Mission

Humanity can learn from history. Across eras, communities, nations, and civilizations have repeatedly encountered similar failure modes — often rooted in misaligned incentives, weak institutions, fragmented information, and governance designs that do not scale with complexity. These patterns show up across domains: health, economics, education, communications, and public administration.

Today, we live in a globally connected world with unprecedented capacity to share knowledge and coordinate. That same connectivity also amplifies systemic risks when institutions are brittle, standards are unclear, or information environments are easily manipulated.
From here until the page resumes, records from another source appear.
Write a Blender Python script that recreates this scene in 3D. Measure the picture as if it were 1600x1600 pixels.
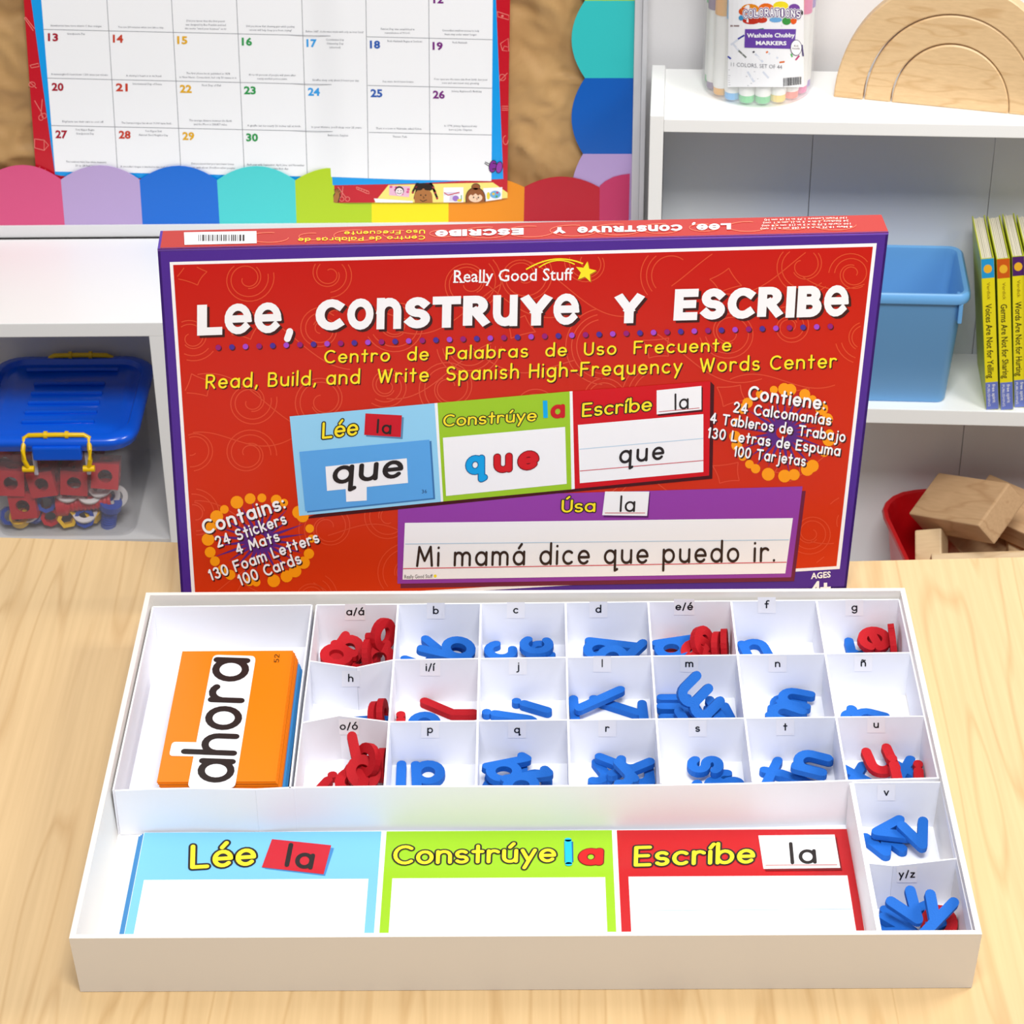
import bpy, math, random
import numpy as np
from mathutils import Vector, Matrix, Euler
from mathutils.geometry import delaunay_2d_cdt
random.seed(7)
D, C, R = bpy.data, bpy.context.scene.collection, math.radians
PI = math.pi
sc = bpy.context.scene
for o in list(D.objects): D.objects.remove(o)

# ------------------------------------------------------------------ camera, world, lights, exposure
F = 3800.0
CL = Vector((0.0082342, -1.2839368, 1.0946647))
p_, y_, r_ = 0.9831257, 0.0115703, -0.0127572
CM = (Matrix.Rotation(y_, 3, 'Z') @ Matrix.Rotation(p_, 3, 'X') @ Matrix.Rotation(r_, 3, 'Z'))
cam = D.cameras.new('camera'); cam.sensor_width = 36; cam.lens = F / 1600 * 36
co = D.objects.new('camera', cam); C.objects.link(co)
co.matrix_world = Matrix.Translation(CL) @ CM.to_4x4()
cam.clip_start = .05; cam.clip_end = 50
cam.dof.use_dof = True; cam.dof.focus_distance = 1.72; cam.dof.aperture_fstop = 38
sc.camera = co
w = D.worlds.new('world'); sc.world = w; w.use_nodes = True
w.node_tree.nodes['Background'].inputs[0].default_value = (.93, .96, 1, 1)
w.node_tree.nodes['Background'].inputs[1].default_value = .27
def area(name, loc, target, sx, sy, power, col=(1, 1, 1)):
    l = D.lights.new(name, 'AREA'); l.shape = 'RECTANGLE'; l.size = sx; l.size_y = sy; l.energy = power; l.color = col
    o = D.objects.new(name, l); C.objects.link(o); o.location = loc
    o.rotation_euler = (Vector(target) - Vector(loc)).to_track_quat('-Z', 'Y').to_euler()
    return o
area('key_softbox', (1.0, .22, 1.0), (.0, .0, .0), .42, .42, 10.5, (1, .975, .94))
area('overhead_softbox', (.3, .1, 2.2), (.1, .15, 0), 1.0, 1.0, 5, (.93, .96, 1))
area('front_softbox', (.1, -1.0, 2.4), (.1, 1.0, .0), 1.1, .6, 64, (1, .995, .985))
sc.view_settings.view_transform = 'Standard'; sc.view_settings.look = 'None'
sc.view_settings.gamma = 1; sc.view_settings.use_curve_mapping = False
sc.view_settings.exposure = 0.0

# ------------------------------------------------------------------ helpers
def lin(c):
    return tuple(((v / 255) / 12.92 if v / 255 <= .04045 else ((v / 255 + .055) / 1.055) ** 2.4) for v in c) + (1,)
MATS = {}
def mat(name, rgb=None, rough=.5, spec=.5, bump=0, bscale=200, coat=0, trans=0, alpha=1, noise=0, nscale=(5, 5, 5), sss=0):
    if name in MATS: return MATS[name]
    m = D.materials.new(name); m.use_nodes = True; nt = m.node_tree; b = nt.nodes['Principled BSDF']
    b.inputs['Base Color'].default_value = lin(rgb); b.inputs['Roughness'].default_value = rough
    b.inputs['Specular IOR Level'].default_value = spec
    b.inputs['Coat Weight'].default_value = coat; b.inputs['Coat Roughness'].default_value = .08
    b.inputs['Transmission Weight'].default_value = trans; b.inputs['Alpha'].default_value = alpha
    tc = nt.nodes.new('ShaderNodeTexCoord')
    if noise:
        mp = nt.nodes.new('ShaderNodeMapping'); mp.inputs['Scale'].default_value = nscale
        nt.links.new(tc.outputs['Object'], mp.inputs[0])
        n = nt.nodes.new('ShaderNodeTexNoise'); n.inputs['Scale'].default_value = 1; n.inputs['Detail'].default_value = 5
        nt.links.new(mp.outputs[0], n.inputs['Vector'])
        mx = nt.nodes.new('ShaderNodeMix'); mx.data_type = 'RGBA'
        c = lin(rgb); mx.inputs['A'].default_value = tuple(v * (1 - noise) for v in c[:3]) + (1,)
        mx.inputs['B'].default_value = tuple(min(1, v * (1 + noise)) for v in c[:3]) + (1,)
        nt.links.new(n.outputs['Fac'], mx.inputs['Factor']); nt.links.new(mx.outputs['Result'], b.inputs['Base Color'])
    if bump:
        n = nt.nodes.new('ShaderNodeTexNoise'); n.inputs['Scale'].default_value = bscale; n.inputs['Detail'].default_value = 3
        nt.links.new(tc.outputs['Object'], n.inputs['Vector'])
        bp = nt.nodes.new('ShaderNodeBump'); bp.inputs['Strength'].default_value = bump; bp.inputs['Distance'].default_value = .001
        nt.links.new(n.outputs['Fac'], bp.inputs['Height']); nt.links.new(bp.outputs[0], b.inputs['Normal'])
    MATS[name] = m
    return m
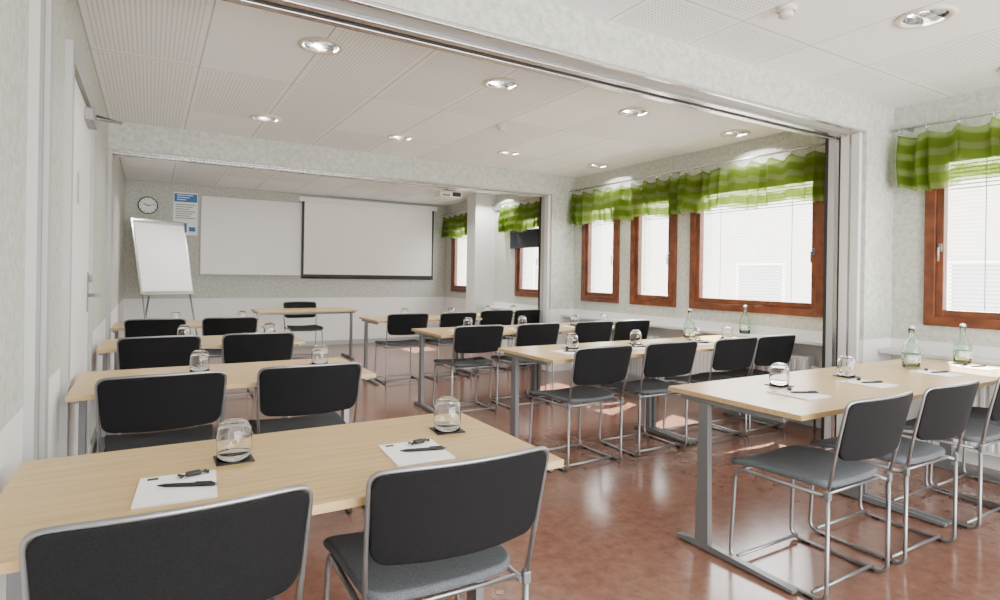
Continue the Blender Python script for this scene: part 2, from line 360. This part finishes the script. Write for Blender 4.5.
# ------------------------------------------------------------------ curtains
def curtain(label, y0, y1, seed):
    rnd = random.Random(seed); L = y1-y0
    r = thing('curtain', label, 'curtain', (4.905, (y0+y1)/2, 2.405))
    nu, nv = int(L*150), 18; vs = []; uv = []
    ph = [rnd.uniform(0, 6.28) for _ in range(4)]; ns = max(3, round(L/.21)); hook = L/ns
    for jv in range(nv+1):
        v = jv/nv
        for iu in range(nu+1):
            u = iu/nu; y = -L/2+L*u; e = min(u, 1-u)*L
            sc = abs(math.sin(PI*y/hook+PI*L/2/hook))
            zt = -.040*sc**1.3
            zb = -.43-.025*math.sin(2*PI*y/.7+ph[0])+.03*math.exp(-(e/.12)**2)
            z = zt*(1-v)+zb*v
            amp = (.018+.018*v)*(1+.8*math.exp(-(e/.16)**2))
            ph_ = 2*PI*y/.14+ph[2]+2.0*math.sin(2*PI*y/.53+ph[3])+.5*math.sin(3*v+ph[1])
            x = amp*math.sin(ph_)+.2*amp*math.sin(2*ph_+v*2)-.03*sc*math.sin(v*PI)
            yy = y+.010*math.sin(2*PI*y/.21+v*2)
            vs.append((x, yy, z-.004*v*math.cos(ph_))); uv.append((u, v+.04*math.sin(2*PI*y/.8+ph[1])))
    fs = [(j*(nu+1)+i, j*(nu+1)+i+1, (j+1)*(nu+1)+i+1, (j+1)*(nu+1)+i) for j in range(nv) for i in range(nu)]
    c = MB(); c.add(vs, fs, True); c.uv = uv; c.build('voile', 'curtain', r)
    for k in range(ns+1):
        y = -L/2+hook*k; y = max(-L/2+.02, min(L/2-.02, y))
        MB().tube([(.0+.024*math.cos(a), y, .022+.024*math.sin(a)) for a in [2*PI*q/14 for q in range(14)]], .003, 6, True).build('ring', 'alu', r)
curt = [('green striped voile curtain over the near right window', .5, 2.3), ('wide green voile curtain beside the near partition pilaster', 2.76, 4.36), ('short green voile curtain over the middle narrow window', 4.38, 5.36),
        ('short green voile curtain beside the far beam', 5.38, 6.3), ('green voile curtain just beyond the far partition', 7.0, 8.25), ('green voile curtain beside the projection screen', 9.2, 10.35)]
for k, (l, a, b) in enumerate(curt): curtain(l, a, b, k+3)
for k, (a, b) in enumerate([(.3, 2.34), (2.71, 6.38), (6.8, 8.5), (8.9, 10.45)]):
    r = thing('curtain_rod', ['curtain rod above the near right window', 'long curtain rod above three windows', 'curtain rod beyond the far beam', 'curtain rod beside the projection screen'][k], 'curtain rod', (4.905, (a+b)/2, 2.441))
    h = (b-a)/2; MB().tube([(0, -h, 0), (0, h, 0)], .010).build('rod', 'alu', r)
    for y in ([-h+.1, h-.1]+([0] if h > 1.2 else [])):
        MB().box(0, .095, y-.01, y+.01, -.01, .01).build('bracket', 'steel', r)
rb = thing('roller_blind', 'black roller blind partly lowered over the window beyond the far beam', 'blind', (4.965, 7.6, 1.73))
B(-.01, 0, -.4, .4, 0, .24).build('cloth', 'navy', rb); MB().tube([(-.002, -.41, .25), (-.002, .41, .25)], .016).build('roller', 'black', rb); B(-.014, .006, -.4, .4, -.02, 0, .003).build('bottom_bar', 'black', rb)
MB().box(0, .035, -.43, -.41, .23, .27).box(0, .035, .41, .43, .23, .27).build('bracket', 'black', rb)

# ------------------------------------------------------------------ ceiling fittings
dl = thing('ceiling_downlight', 'x', 'ceiling light', (0,0,0), 0, 'recessed chrome downlights')
MB().lathe([(.130, 0), (.133, -.006), (.126, -.011), (.108, -.012), (.098, -.006), (.098, .004)], n=40).build('trim_ring', 'cream', dl)
MB().lathe([(.098, 0), (.094, .03), (.082, .06), (.06, .085), (.03, .1), (0, .102)], n=40).build('reflector', 'chrome', dl)
for s_ in (-1, 1): MB().tube(fillet([(-.075, .024*s_, .052), (.05, .024*s_, .052), (.065, .012*s_, .052)], .01, 3), .009, 10).build('bulb', 'lamp', dl)
for q in (-.045, 0, .045):
    L_ = math.sqrt(.096**2-q*q); B(-L_, L_, q-.0015, q+.0015, -.002, .022).build('louvre_bar', 'chrome', dl)
K = Kind(dl)
sec = {1.47: 'in the near section', 3.57: 'in the middle section, near row', 5.52: 'in the middle section, far row', 8.2: 'added out of sight in the far section'}  # far section row is hidden from view, added to brighten that section
xs = dict(zip(LXS, ['first from the left wall', 'second from the left wall', 'third from the left wall', 'beside the windows']))
for y, n in sec.items():
    for x, n2 in xs.items():
        K.put((x, y, ZC-.001), 'round chrome downlight %s, %s' % (n, n2))
        la = bpy.data.lights.new('downlight_lamp', 'AREA'); la.shape = 'DISK'; la.size = .04; la.energy = 42 if y > 8 else 24 if y > 3 else 7; la.color = (1, .98, .95)
        lo = bpy.data.objects.new('downlight_lamp', la); lo.location = (x, y, ZC+.035); COL.objects.link(lo)
sd = thing('smoke_detector', 'x', 'smoke detector', (0,0,0), 0, 'smoke detectors')
MB().lathe([(.05, 0), (.052, -.012), (.04, -.022)], n=24).build('base', 'cream', sd); MB().lathe([(.034, -.02), (.036, -.04), (.026, -.05), (0, -.052)], n=24).build('sensor', 'cream', sd)
K = Kind(sd); K.put((2.71, 1.79, ZC-.001), 'cream smoke detector on ceiling in front of the near beam'); K.put((2.71, 4.55, ZC-.001), 'cream smoke detector on ceiling between the two beams')

pj = thing('projector', 'white ceiling projector hanging in front of the screen', 'projector', (3.64, 7.6, 2.42))
B(-.17, .17, -.13, .13, -.05, .05, .018).build('body', 'white', pj); MB().lathe([(0, .125), (.042, .125), (.046, .15), (.033, .15), (.028, .14), (0, .14)], (.08, 0, 0), axis='y').build('lens', 'black', pj)
MB().tube([(0, 0, .05), (0, 0, ZC-2.42)], .022).lathe([(.06, ZC-2.42), (.06, ZC-2.435), (0, ZC-2.435)]).box(-.1, .1, -.08, .08, .05, .065).build('mount', 'steel', pj)
B(.02, .15, -.134, -.128, -.03, .03).build('vent', 'dark', pj); B(-.14, -.02, -.133, -.128, -.035, -.005).build('connector_panel', 'midgrey', pj)

# ------------------------------------------------------------------ far wall items
c = thing('wall_clock', 'round black rimmed wall clock high on the far wall', 'clock', (-.04, YF, 2.27))
MB().lathe([(0, 0), (.13, 0), (.134, -.03), (.124, -.035), (.119, -.02)], axis='y', n=40).build('rim', 'black', c)
MB().lathe([(.120, -.02), (0, -.02)], axis='y', n=40, smooth=False).build('face', 'sheet', c)
t = MB()
for k in range(12):
    q = MB().box(-.004, .004, -.023, -.021, .09, .112); q.xf(Matrix.Rotation(k*PI/6, 4, 'Y')); t.add(q.v, q.f)
t.build('markings', 'black', c)
q = MB().box(-.006, .006, -.026, -.023, -.02, .065); q.xf(Matrix.Rotation(-1.2, 4, 'Y')); q.build('hour_hand', 'black', c)
q = MB().box(-.004, .004, -.029, -.026, -.02, .095); q.xf(Matrix.Rotation(1.4, 4, 'Y')); q.build('minute_hand', 'black', c)

wb = thing('whiteboard', 'long wall mounted whiteboard behind the projection screen', 'whiteboard', (2.72, YF, 1.23))
B(-2.03, 2.03, -.018, 0, 0, 1.25).build('board', 'board', wb)
MB().box(-2.042, 2.042, -.022, 0, -.012, 0).box(-2.042, 2.042, -.022, 0, 1.25, 1.262).box(-2.042, -2.03, -.022, 0, 0, 1.25).box(2.03, 2.042, -.022, 0, 0, 1.25).build('frame', 'greypaint', wb)
B(-1.9, -.6, -.06, -.02, -.03, -.02).build('pen_tray', 'greypaint', wb)
ps = thing('projection_screen', 'pull down projection screen with black border', 'projection screen', (3.48, YF-.06, 1.2))
B(-1.24, 1.24, -.002, .002, 0, 1.31).build('black_border', 'black', ps)
B(-1.2, 1.2, -.005, -.002, .05, 1.31).build('screen_cloth', 'screen', ps)
B(-1.3, 1.3, -.04, .059, 1.31, 1.39, .01).build('cassette', 'white', ps); MB().tube([(-1.24, 0, -.01), (1.24, 0, -.01)], .014).build('bottom_bar', 'black', ps)

po = thing('poster', 'white and blue information poster left of whiteboard', 'poster', (.47, YF-.002, 1.84))
B(-.17, .17, -.003, 0, 0, .67).build('sheet', 'sheet', po)
MB().box(-.16, .16, -.006, -.003, .52, .65).build('blue_header', 'blue', po)
t = MB()
for k in range(3): t.box(-.12, .1-.05*k, -.008, -.006, .62-.035*k, .632-.035*k)
t.build('header_lines', 'sheet', po)
t = MB()
for k in range(7): t.box(-.14, .14-.04*(k % 3), -.005, -.003, .47-.035*k, .484-.035*k)
t.build('text_lines', 'greyink', po)
B(-.15, .02, -.005, -.003, .04, .19).build('picture', 'blue', po); B(.05, .14, -.005, -.003, .06, .13).build('picture', 'blue', po)

fc = thing('flip_chart', 'white flip chart on tripod beside the far left wall', 'flip chart', (.2, 8.9, 0), .5)
tl = Matrix.Translation((0, 0, 1.0)) @ Matrix.Rotation(-.25, 4, 'X')
B(-.35, .35, -.01, .01, -.04, .98).xf(tl).build('board', 'alu', fc); B(-.33, .33, -.022, -.01, .0, .92, .002).xf(tl).build('paper_pad', 'sheet', fc)
B(-.33, .33, -.03, -.008, .92, .95, .003).xf(tl).build('clamp_bar', 'greypaint', fc); B(-.35, .35, -.06, .0, -.05, -.035).xf(tl).build('pen_tray', 'alu', fc)
for p in ([(-.3, .12, 1.4), (-.34, -.25, 0.012)], [(.3, .12, 1.4), (.34, -.25, 0.012)], [(0, .2, 1.7), (0, .7, 0.012)]):
    l = MB().tube(p, .012).build('leg', 'steel', fc); MB().tube([(p[1][0], p[1][1], 0), (p[1][0], p[1][1], .04)], .015).build('rubber_foot', 'black', l)

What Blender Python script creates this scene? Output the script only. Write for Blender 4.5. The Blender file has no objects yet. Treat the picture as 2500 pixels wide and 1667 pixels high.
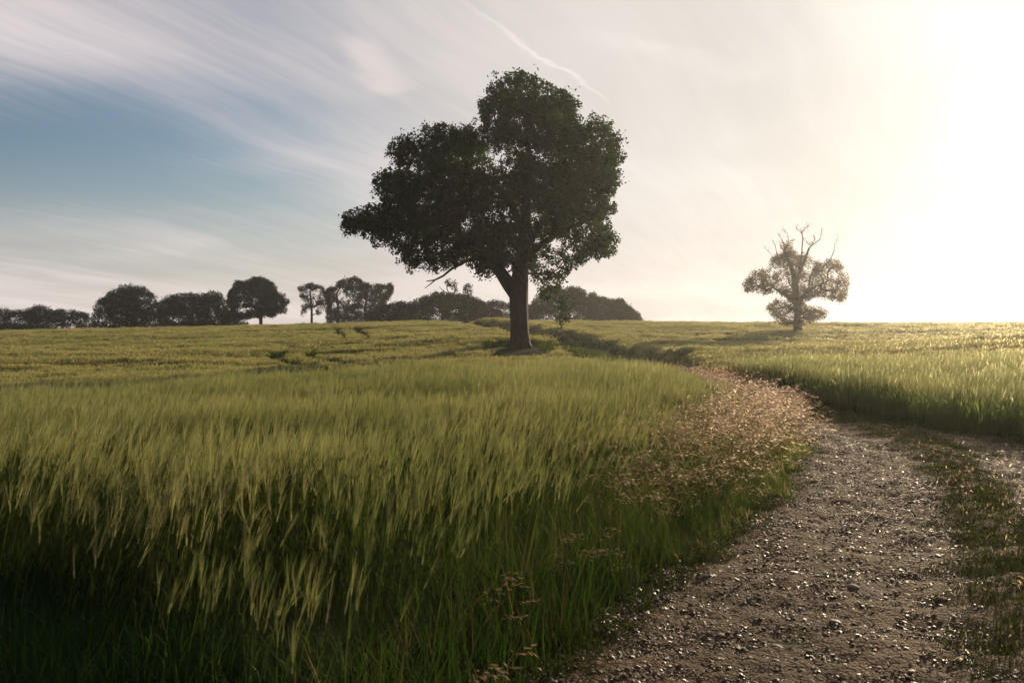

Without robust frameworks — grounded in evidence and designed for real human behavior — societies remain vulnerable to repeating avoidable regressions.

The mission of GRAAM.Institute is to advance research and build practical systems that support long-term human flourishing and institutional resilience.

We do this by combining disciplines (for example, engineering, economics, governance, and behavioral science) and designing for both human and technical realities (for example, incentives, cognitive limits, adversarial behavior, automation, and verification).

Our work emphasizes:

  • Applied research that converts theory into testable models and measurable hypotheses
  • Standards and frameworks that can be adopted, audited, and improved over time
  • Safeguarded systems that reduce single points of failure and limit abuse
  • Practical deployment through prototypes and real-world experimentation

We treat concepts like privacy, transparency, accountability, and autonomy as design parameters — to be balanced according to context and outcomes rather than ideology. Our goal is not utopia; it is progress: systems that are harder to capture, easier to verify, and more capable of sustaining stable collaboration at scale.